BY STEPHANIE DILWORTH

Published September 12, 2014

As the nation reflects on the protests in Ferguson, Mo. following the shooting of Michael Brown, 20 students gathered in front of the Michigan Union Friday afternoon to march against perceived police brutality.

BAMN, a nationwide group founded in California in 1995, organized the protest. It identifies itself as a coalition to defend affirmative action, integration and immigrant rights, and fight for equality by any means. BAMN protested at the University Friday with a focus on preventing sexual assault and increasing minority representation on college campuses.

“The only thing that can break the routine of false promises by the administration is mass resistance like the struggle in Ferguson, bringing back the spirit of the Black Action Movement strike that shown down this campus in 1970 under the slogan ‘open it up or we will shut it down,’ according to a BAMN flyer.

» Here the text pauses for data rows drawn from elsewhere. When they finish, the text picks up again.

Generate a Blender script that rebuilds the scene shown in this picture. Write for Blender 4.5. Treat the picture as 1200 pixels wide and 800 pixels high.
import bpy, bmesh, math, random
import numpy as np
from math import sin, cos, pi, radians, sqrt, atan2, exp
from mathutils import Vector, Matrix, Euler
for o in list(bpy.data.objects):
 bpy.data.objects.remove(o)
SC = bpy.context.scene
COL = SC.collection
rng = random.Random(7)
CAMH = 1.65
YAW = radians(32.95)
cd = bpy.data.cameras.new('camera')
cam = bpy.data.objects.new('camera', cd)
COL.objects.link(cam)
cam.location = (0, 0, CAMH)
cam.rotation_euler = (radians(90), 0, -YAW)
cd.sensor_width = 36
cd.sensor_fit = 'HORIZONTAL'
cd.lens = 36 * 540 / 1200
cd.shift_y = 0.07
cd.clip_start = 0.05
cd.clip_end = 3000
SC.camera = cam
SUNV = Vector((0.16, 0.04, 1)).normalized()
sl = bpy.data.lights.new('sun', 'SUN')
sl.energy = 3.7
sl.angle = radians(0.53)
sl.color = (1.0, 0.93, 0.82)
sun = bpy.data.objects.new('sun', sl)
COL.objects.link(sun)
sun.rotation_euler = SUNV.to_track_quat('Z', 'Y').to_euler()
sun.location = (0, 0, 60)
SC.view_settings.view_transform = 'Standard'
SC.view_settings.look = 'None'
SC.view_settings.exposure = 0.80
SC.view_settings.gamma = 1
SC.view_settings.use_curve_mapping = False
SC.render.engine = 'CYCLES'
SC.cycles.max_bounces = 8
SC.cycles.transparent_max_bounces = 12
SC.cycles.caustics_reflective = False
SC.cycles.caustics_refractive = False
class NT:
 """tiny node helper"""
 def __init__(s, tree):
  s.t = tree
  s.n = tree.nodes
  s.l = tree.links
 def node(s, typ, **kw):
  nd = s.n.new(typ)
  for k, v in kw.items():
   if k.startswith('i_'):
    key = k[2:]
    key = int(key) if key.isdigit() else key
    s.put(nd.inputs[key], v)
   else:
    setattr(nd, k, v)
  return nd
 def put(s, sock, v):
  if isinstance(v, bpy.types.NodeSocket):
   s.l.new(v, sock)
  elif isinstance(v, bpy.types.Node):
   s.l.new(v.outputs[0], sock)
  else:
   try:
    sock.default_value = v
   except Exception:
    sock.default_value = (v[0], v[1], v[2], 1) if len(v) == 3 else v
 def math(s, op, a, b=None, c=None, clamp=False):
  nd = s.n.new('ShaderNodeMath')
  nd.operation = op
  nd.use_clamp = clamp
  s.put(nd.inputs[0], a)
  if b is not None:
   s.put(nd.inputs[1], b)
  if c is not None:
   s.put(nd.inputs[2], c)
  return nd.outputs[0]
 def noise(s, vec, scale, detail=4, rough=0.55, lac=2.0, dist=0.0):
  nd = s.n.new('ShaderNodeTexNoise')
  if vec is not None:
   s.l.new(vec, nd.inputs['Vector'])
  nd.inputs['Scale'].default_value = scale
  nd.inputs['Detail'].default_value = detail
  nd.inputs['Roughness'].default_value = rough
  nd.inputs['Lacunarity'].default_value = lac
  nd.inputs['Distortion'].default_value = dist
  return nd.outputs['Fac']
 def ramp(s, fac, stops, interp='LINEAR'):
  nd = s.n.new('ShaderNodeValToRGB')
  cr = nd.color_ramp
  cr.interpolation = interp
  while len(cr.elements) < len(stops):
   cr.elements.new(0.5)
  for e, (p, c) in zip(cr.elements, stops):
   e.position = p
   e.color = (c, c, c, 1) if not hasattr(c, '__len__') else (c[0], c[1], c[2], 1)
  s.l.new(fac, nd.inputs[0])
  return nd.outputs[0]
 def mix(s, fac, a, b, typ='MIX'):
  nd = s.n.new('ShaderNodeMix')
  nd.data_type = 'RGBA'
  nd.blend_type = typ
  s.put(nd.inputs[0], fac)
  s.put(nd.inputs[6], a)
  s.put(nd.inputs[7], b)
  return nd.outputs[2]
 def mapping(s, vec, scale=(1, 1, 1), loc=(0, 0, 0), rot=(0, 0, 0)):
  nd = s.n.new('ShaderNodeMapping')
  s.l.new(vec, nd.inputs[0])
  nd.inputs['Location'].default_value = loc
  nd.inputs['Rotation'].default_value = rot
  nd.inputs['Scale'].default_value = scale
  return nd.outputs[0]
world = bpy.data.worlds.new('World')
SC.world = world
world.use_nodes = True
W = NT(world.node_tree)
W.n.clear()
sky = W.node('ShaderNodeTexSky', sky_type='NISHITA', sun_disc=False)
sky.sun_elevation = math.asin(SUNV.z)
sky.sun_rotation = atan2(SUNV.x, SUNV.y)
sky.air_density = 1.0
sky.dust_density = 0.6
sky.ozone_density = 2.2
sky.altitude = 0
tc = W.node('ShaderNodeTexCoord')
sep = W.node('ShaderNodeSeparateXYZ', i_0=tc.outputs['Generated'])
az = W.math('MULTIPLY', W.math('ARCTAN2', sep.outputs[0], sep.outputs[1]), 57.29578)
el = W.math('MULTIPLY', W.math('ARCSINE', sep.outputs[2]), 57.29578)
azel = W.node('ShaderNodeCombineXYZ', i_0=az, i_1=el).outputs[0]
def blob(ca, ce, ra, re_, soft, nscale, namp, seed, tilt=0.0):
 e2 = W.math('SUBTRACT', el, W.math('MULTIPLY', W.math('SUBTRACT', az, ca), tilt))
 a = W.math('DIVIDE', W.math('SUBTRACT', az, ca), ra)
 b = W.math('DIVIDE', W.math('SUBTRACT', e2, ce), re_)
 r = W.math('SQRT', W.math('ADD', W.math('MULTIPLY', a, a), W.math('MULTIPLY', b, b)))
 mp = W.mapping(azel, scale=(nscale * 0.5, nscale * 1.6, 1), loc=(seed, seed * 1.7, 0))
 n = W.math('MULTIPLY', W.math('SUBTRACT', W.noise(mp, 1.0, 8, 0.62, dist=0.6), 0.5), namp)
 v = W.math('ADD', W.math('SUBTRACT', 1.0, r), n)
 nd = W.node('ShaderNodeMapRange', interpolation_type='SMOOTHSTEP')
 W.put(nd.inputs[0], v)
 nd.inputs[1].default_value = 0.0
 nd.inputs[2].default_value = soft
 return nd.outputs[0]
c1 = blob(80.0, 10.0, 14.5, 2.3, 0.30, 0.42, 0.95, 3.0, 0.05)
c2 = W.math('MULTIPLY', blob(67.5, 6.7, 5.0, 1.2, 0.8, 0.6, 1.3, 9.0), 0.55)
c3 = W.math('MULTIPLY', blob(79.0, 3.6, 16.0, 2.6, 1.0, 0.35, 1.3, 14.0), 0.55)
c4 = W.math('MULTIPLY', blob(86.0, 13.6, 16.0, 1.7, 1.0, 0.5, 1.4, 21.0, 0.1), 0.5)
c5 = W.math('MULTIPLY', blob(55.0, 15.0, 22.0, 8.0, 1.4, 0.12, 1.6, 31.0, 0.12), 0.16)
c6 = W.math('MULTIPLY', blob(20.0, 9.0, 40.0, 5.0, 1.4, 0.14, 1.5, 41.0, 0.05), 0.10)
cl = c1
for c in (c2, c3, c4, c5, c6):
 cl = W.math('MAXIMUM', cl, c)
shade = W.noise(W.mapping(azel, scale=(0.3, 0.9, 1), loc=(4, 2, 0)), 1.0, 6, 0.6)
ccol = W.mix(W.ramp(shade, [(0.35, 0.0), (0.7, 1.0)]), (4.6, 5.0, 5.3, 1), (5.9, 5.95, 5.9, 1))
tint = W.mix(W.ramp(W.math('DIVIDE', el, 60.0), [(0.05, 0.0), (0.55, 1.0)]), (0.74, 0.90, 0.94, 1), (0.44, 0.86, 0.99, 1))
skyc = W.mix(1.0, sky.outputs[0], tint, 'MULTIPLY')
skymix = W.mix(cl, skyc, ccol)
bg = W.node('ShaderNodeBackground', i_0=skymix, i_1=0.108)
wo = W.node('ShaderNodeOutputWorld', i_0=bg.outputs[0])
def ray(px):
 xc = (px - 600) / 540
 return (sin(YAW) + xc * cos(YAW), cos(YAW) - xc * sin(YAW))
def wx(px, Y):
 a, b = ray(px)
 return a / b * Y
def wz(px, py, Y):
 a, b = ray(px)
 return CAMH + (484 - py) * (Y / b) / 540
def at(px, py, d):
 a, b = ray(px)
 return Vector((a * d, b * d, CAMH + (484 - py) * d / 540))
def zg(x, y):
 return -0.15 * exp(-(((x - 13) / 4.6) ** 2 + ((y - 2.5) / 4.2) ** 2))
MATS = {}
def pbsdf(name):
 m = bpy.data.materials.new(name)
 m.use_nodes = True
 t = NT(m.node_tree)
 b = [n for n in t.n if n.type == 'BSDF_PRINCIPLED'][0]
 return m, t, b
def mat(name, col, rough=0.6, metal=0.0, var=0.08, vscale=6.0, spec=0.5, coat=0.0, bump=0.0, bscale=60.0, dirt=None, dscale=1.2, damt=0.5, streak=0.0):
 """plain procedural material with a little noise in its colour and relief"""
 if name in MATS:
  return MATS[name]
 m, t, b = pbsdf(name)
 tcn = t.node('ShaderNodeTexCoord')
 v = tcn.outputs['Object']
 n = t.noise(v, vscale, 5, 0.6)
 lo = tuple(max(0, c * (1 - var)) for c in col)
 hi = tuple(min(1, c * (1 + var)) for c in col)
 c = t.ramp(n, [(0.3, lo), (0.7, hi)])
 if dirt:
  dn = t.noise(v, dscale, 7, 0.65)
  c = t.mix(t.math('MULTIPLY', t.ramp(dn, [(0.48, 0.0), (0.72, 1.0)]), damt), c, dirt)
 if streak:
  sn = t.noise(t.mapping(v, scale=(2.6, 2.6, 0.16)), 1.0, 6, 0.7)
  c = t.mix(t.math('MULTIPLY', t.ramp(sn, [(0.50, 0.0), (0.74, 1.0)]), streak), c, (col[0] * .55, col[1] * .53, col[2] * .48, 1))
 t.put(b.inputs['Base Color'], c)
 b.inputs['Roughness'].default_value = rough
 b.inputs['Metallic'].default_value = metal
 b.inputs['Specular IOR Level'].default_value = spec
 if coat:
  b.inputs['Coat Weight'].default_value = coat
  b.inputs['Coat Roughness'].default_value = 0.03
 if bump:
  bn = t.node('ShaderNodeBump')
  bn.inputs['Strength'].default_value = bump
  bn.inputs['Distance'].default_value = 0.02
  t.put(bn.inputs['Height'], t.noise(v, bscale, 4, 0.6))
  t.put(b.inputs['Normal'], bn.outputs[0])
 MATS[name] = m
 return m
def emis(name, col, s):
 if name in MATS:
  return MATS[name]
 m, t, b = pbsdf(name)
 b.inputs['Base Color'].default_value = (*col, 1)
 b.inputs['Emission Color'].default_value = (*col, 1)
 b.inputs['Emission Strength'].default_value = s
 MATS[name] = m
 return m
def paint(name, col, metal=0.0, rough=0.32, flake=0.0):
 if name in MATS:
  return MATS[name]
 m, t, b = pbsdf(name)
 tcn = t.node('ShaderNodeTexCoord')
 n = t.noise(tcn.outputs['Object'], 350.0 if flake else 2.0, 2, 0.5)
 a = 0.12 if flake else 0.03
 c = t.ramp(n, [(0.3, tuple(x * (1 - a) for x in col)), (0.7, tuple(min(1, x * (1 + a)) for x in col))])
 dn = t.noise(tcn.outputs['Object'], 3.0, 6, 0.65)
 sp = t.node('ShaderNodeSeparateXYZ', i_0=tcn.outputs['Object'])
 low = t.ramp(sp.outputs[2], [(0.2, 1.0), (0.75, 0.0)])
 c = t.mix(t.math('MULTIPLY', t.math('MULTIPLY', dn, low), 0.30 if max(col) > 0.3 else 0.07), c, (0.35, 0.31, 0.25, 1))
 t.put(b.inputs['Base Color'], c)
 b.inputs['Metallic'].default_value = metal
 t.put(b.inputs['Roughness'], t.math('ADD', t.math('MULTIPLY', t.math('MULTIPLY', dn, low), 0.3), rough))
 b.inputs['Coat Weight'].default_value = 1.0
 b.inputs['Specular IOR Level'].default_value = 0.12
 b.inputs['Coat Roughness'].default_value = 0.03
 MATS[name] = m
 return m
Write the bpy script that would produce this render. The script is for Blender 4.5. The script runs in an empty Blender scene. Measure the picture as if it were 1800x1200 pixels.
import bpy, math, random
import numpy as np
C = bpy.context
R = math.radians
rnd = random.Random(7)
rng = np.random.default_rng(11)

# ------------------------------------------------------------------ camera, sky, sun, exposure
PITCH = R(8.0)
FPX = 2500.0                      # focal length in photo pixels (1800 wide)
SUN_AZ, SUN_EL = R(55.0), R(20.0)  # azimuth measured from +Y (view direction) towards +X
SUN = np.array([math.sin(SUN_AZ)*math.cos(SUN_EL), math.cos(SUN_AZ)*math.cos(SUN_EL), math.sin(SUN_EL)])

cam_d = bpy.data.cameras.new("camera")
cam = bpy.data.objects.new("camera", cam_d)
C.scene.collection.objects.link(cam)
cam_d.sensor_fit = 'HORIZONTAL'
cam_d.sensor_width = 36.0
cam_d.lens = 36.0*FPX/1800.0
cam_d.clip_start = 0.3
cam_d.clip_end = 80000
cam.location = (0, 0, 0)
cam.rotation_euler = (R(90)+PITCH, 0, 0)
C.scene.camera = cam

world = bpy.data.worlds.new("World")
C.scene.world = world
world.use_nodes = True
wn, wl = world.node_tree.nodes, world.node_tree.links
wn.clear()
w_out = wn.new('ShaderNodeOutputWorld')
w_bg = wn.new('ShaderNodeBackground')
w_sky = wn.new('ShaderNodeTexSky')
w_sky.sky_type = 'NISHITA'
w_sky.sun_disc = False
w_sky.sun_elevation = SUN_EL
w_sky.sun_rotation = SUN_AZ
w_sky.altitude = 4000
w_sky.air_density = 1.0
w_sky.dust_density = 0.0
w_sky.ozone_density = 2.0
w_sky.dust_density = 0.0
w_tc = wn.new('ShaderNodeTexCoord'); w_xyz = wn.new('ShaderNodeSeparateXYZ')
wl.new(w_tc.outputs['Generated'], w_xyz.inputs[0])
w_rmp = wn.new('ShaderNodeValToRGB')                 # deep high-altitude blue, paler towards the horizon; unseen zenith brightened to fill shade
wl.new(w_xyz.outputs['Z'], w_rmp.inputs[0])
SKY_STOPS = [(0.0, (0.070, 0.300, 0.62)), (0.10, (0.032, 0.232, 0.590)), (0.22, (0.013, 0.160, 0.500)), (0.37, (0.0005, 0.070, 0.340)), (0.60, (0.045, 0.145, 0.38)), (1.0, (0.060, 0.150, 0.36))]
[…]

On Aug. 9, Brown, who is Black, was shot and killed by a white police officer after an altercation that is under investigation, but Brown was unarmed at the time. Ferguson citizens, through protest and dialogue over the past month, have created a nation-wide conversation on police practices in the United States.

This is not the first time that BAMN has protested at the University. Last April, BAMN twice marched into the Office of Admissions to demand the University double minority student enrollment, create a Dream scholarship for undocumented students and provide full financial aid for every student who is admitted.

According to their flyer, BAMN returned this year to continue to push for those demands as well as to protest the shooting of Michael Brown in Ferguson.

Liana Mulholland, a 2009 graduate of the University and member of BAMN, said Ferguson helped to ignite a drive for students to fight against racism on campus.

“Because of what happened in Ferguson, with people really putting up a fight against police brutality, it not only made people want to fight police brutality but it really made people feel like it was possible to fight racism on campus,” Mulholland said.

According to Mulholland, the campus climate, low minority enrollment, feeling of sexism and sexual assault and question of immigrant rights on campus are all problems that BAMN wishes to address.

“We just really want to let people know that we are opening up the fight,” Mulholland said. “If people want to fight around any of these questions, BAMN is it. You should join BAMN and be a part of this fight.”